(Records from a dataset)
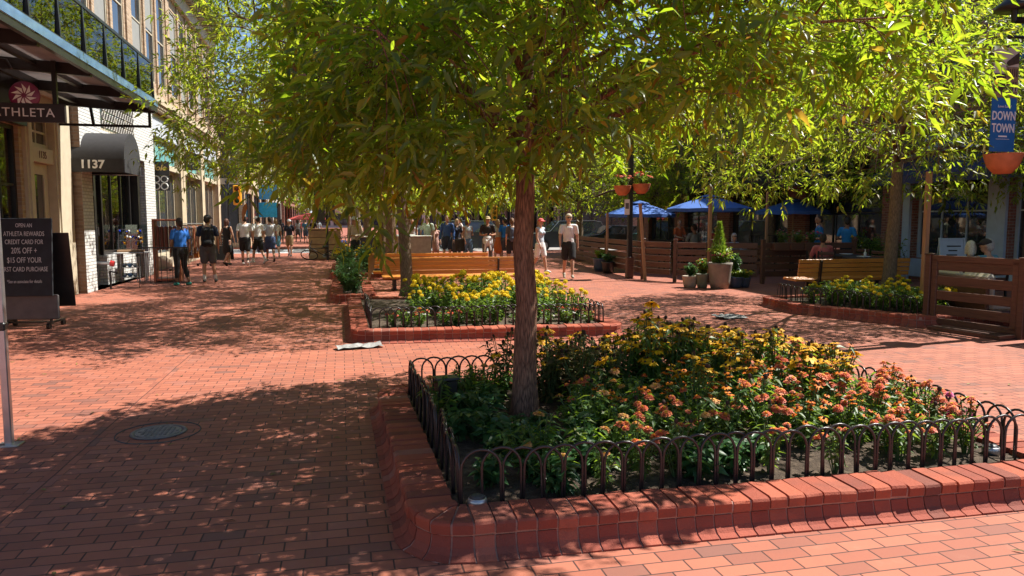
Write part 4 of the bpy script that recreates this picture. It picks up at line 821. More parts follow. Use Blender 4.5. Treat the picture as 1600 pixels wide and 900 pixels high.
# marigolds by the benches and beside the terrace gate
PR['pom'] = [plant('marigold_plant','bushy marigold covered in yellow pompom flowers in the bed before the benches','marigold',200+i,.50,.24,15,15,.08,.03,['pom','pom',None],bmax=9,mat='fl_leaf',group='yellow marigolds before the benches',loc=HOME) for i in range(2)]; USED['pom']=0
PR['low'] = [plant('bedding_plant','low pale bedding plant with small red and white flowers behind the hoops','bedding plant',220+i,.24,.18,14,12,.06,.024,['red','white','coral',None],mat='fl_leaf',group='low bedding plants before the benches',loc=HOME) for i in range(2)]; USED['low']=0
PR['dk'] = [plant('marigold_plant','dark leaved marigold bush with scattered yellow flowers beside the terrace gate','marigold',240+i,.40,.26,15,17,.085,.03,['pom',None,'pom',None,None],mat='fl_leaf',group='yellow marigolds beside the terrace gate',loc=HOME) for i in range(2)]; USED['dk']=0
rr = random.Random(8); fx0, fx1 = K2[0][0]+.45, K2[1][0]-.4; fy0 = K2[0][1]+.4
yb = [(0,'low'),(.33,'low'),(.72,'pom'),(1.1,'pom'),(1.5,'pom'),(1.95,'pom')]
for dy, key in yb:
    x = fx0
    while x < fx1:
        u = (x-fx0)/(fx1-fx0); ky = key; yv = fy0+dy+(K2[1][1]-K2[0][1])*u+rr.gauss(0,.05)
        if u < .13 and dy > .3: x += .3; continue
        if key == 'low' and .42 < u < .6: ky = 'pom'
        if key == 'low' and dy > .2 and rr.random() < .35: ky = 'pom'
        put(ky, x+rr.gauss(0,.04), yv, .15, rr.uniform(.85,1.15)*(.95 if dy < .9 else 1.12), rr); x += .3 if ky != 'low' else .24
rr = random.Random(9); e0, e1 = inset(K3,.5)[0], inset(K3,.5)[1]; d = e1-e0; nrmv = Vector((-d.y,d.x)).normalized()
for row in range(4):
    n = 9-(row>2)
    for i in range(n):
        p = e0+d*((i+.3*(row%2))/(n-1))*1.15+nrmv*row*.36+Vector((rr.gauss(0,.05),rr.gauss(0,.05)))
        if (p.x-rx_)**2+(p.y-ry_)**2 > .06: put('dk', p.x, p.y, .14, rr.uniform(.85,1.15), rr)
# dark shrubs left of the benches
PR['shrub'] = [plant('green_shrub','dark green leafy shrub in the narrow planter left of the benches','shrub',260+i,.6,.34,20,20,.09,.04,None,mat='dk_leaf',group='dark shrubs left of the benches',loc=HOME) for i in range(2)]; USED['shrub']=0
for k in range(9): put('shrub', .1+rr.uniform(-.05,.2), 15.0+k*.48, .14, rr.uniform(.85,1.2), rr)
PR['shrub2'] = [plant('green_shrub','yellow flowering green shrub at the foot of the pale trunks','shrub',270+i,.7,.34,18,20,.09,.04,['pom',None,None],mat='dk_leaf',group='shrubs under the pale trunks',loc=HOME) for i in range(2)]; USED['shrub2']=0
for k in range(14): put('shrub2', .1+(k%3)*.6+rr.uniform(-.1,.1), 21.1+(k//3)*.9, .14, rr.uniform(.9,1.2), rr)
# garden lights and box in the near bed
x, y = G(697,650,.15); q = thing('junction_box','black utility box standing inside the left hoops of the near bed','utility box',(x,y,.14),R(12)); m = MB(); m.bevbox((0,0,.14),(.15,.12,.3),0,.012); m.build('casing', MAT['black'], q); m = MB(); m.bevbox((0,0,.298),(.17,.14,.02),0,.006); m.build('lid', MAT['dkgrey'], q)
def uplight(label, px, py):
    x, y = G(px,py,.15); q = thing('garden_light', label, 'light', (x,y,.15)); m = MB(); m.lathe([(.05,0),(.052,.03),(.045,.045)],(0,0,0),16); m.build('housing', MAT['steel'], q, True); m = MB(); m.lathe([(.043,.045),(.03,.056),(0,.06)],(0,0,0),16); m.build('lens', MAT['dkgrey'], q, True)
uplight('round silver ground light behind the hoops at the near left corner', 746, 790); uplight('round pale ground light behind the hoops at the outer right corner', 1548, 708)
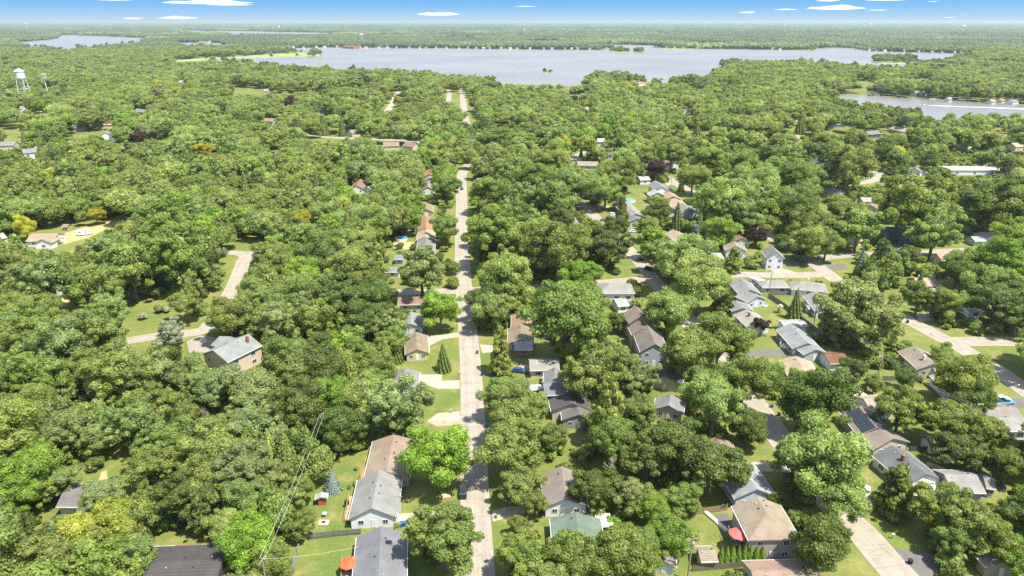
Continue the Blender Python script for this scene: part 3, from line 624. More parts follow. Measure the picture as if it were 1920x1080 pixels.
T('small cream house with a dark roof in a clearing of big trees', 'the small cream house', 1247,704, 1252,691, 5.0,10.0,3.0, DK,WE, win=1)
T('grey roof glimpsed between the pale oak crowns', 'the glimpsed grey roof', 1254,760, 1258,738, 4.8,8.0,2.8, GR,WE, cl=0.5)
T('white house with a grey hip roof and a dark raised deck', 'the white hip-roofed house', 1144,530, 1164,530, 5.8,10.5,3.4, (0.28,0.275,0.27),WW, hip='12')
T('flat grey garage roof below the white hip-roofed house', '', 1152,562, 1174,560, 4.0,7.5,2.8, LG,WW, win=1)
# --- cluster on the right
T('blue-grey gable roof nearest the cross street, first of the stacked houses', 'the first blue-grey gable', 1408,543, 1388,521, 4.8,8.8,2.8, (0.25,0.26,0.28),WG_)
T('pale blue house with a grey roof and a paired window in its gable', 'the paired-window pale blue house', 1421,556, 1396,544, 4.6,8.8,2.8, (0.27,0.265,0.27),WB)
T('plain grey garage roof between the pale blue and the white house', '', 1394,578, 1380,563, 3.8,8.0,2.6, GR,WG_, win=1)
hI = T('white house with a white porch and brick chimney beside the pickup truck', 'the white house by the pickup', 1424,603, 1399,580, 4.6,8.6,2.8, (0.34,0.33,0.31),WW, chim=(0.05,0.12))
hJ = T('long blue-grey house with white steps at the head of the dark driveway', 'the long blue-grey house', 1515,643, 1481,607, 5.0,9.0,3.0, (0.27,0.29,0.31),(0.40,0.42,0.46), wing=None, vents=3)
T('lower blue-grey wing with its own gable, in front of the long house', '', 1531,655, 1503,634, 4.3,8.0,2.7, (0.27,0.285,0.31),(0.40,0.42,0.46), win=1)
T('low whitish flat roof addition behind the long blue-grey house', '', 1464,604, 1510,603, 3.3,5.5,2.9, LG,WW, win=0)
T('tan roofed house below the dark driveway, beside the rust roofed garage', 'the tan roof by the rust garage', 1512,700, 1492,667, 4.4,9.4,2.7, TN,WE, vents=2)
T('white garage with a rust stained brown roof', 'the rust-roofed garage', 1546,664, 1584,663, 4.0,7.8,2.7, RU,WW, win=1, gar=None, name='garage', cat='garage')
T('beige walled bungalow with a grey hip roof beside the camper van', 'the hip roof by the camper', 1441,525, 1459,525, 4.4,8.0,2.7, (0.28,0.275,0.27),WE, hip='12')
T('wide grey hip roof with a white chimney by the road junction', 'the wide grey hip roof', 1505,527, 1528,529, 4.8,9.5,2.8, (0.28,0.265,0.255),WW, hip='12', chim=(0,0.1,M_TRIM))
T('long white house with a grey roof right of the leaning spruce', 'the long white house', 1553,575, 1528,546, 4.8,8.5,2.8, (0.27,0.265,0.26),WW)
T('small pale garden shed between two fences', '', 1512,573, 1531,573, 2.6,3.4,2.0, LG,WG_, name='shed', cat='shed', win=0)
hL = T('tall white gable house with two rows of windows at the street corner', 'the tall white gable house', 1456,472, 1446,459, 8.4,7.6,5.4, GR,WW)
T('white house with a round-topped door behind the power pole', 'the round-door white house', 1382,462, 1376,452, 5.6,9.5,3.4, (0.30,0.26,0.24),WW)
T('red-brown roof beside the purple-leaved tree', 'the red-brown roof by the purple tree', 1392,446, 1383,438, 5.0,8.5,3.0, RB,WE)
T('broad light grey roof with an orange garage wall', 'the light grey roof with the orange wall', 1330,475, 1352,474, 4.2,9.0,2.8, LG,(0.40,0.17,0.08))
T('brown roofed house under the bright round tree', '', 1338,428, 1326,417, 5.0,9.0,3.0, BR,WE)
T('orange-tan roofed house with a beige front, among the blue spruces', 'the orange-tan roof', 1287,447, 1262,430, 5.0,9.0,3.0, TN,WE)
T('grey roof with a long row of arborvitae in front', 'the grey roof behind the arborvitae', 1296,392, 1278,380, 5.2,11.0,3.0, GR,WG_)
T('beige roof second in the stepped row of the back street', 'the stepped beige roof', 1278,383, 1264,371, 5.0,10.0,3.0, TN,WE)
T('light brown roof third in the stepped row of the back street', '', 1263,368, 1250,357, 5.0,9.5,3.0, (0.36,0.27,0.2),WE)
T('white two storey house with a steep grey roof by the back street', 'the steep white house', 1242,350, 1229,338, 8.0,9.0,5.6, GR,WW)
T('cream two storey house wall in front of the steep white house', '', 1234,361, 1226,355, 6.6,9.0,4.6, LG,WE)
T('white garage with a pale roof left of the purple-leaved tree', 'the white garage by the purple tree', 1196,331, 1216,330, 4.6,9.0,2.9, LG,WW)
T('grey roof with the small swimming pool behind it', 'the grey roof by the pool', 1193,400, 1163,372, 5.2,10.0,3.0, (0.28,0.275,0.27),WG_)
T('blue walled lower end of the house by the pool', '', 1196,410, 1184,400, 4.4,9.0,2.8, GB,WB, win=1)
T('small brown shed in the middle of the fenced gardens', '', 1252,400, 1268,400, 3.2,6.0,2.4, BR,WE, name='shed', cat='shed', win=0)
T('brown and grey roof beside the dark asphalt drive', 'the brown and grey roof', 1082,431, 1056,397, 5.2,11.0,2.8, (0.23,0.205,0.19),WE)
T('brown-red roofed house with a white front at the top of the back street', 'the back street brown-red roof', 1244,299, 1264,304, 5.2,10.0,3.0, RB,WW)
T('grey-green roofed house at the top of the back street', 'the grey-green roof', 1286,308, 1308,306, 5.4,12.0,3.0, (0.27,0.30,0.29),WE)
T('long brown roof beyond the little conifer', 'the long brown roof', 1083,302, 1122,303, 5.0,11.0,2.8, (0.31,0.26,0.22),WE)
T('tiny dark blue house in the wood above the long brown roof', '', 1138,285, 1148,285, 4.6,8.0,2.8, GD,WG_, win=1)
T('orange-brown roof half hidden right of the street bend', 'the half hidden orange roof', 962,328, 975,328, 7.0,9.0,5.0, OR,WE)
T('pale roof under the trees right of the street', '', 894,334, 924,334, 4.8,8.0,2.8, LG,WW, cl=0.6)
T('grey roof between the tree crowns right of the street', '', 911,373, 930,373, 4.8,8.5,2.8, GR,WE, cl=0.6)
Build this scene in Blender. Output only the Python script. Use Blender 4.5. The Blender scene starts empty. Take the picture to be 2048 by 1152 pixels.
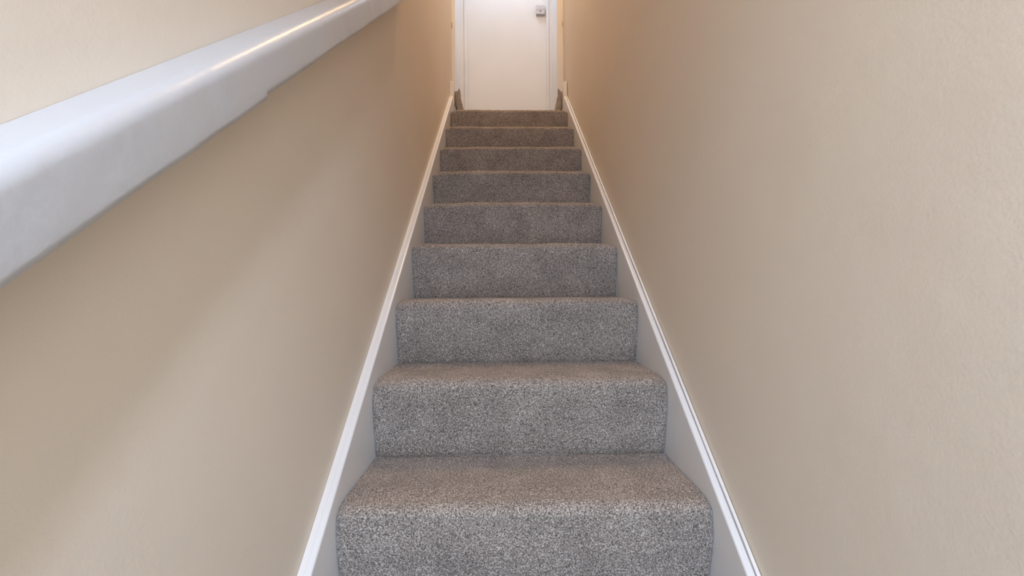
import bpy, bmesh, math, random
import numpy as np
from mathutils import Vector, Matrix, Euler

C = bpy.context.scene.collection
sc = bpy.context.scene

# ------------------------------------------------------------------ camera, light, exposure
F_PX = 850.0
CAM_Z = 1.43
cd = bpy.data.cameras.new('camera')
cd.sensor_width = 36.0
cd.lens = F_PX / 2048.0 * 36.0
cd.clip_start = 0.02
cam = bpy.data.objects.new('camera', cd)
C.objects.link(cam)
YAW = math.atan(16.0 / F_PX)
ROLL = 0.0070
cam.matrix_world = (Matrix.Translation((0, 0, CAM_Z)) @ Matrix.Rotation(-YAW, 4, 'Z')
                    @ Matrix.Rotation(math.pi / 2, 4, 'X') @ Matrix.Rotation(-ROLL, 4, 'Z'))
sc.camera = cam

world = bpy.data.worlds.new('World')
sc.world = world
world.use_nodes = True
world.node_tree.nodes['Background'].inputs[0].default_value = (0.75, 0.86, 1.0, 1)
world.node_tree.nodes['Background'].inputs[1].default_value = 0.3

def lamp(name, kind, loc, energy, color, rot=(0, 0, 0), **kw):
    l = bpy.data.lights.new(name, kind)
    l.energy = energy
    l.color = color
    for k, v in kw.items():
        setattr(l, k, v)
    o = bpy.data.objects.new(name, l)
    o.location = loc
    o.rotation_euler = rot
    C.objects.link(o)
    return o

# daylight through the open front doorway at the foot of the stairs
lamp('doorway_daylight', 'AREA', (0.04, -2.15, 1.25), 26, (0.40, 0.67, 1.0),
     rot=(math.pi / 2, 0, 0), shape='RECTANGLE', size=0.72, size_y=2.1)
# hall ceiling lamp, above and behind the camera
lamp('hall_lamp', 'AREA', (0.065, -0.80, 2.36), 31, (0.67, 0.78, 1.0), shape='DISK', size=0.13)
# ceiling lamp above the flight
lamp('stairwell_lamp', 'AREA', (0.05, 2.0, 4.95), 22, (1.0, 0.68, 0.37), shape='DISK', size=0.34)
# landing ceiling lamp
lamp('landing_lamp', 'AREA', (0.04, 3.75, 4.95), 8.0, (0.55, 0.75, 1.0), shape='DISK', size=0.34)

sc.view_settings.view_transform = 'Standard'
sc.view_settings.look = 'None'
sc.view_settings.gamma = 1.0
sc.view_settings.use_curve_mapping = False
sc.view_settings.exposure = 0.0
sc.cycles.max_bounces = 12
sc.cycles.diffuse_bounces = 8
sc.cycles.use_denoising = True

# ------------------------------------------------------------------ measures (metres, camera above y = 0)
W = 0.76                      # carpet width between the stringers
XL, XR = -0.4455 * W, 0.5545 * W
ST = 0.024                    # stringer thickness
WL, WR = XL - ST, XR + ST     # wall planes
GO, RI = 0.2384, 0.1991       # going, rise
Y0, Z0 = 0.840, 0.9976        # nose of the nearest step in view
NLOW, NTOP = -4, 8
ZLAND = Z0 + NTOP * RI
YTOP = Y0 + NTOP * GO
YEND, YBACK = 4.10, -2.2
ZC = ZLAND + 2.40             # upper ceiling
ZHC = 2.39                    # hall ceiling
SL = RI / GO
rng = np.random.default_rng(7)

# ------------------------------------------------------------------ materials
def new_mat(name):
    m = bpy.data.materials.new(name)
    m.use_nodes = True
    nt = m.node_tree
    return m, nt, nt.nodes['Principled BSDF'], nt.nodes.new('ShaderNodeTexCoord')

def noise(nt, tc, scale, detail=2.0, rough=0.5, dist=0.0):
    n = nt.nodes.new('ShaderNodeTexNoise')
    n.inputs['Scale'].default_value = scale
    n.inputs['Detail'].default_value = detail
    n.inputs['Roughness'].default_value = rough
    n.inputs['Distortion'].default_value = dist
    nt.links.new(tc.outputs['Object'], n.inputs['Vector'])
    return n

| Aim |
Nothing but the lines from the one containing "Build this scene" through the one containing "sc = bpy.context.scene" should be written out, exactly and with both ends. Pictures are left out.

| The completed task |
Build this scene in Blender. Output only the Python script. Use Blender 4.5. The Blender scene starts empty. Take the picture to be 2048 by 1152 pixels.
import bpy, bmesh, math, random
import numpy as np
from mathutils import Vector, Matrix, Euler

C = bpy.context.scene.collection
sc = bpy.context.scene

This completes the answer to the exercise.